Reading over this, I see that my issues are nothing compared to what many people go through. I shouldn't complain about so much, and I definitely shouldn't stress out so much. But I am. I'm going to try to get back into the swing of things and continue working toward my goals listed in my very first blog post, it's just taking me a little time to get back on track.

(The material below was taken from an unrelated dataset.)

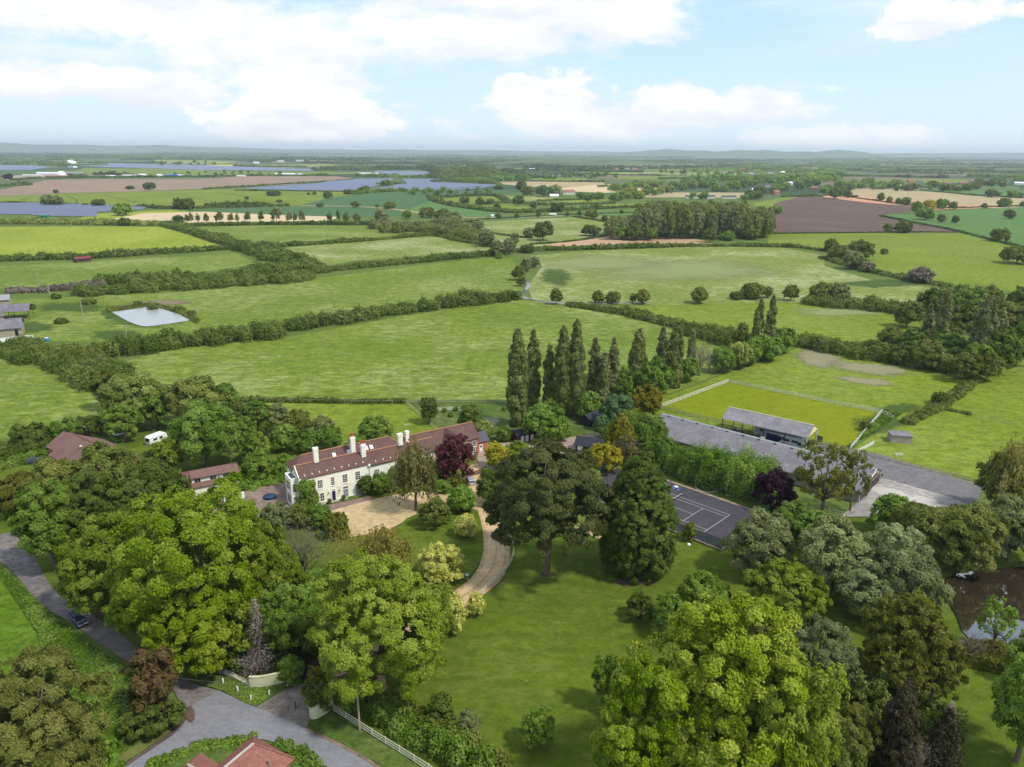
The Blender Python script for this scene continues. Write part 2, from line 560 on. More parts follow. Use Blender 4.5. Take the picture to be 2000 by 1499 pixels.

PS. While you're praying, pray for my sister and her boyfriend! Her man is getting deployed... tomorrow...4 months early. He will be gone for 11 months without a break in the middle. He will have little contact with her. My sister is a strong girl! God created her with a personality that is PERFECT for this life style, but it's still hard, as I'm sure you could imagine. She's absolutely amazing but she still has to spend close to a year away from the man she loves.

Friday, March 11, 2011

Still alive :)

It's been over a week since I've blogged, so I just wanted to give a QUICK update! I'm still here, just super busy! Starting a cake business and taking care of two precious babies is hard work! I'm hoping to write a real blog post tonight. So for now, I gotta keep running! No time to sit and type :) See ya!

Tuesday, March 1, 2011

Tasty Tuesday: Cola Roast

Another crock pot meal today :) I just love my crock pot! It makes cooking so easy. And this recipe, well, it couldn't get any easier than this!!!

3 lb beef pot roast
1.35 oz pkg onion soup mix
2 12 oz cans cola

Place roast in slow cooker; sprinkle with soup mix. Pour cola over top. Cover and cook on low setting for 7-8 hours. Yep, that's it! Three ingredients. It's delicious too!!! Hubs gave it a 7.5 and I would agree. We both thought that it needed a little more flavor, but it is still a meal that we'd like to have again. I just finished eating the leftovers for lunch, and I think I like it even more the second time around! I usually don't like leftovers very much, but I enjoyed this!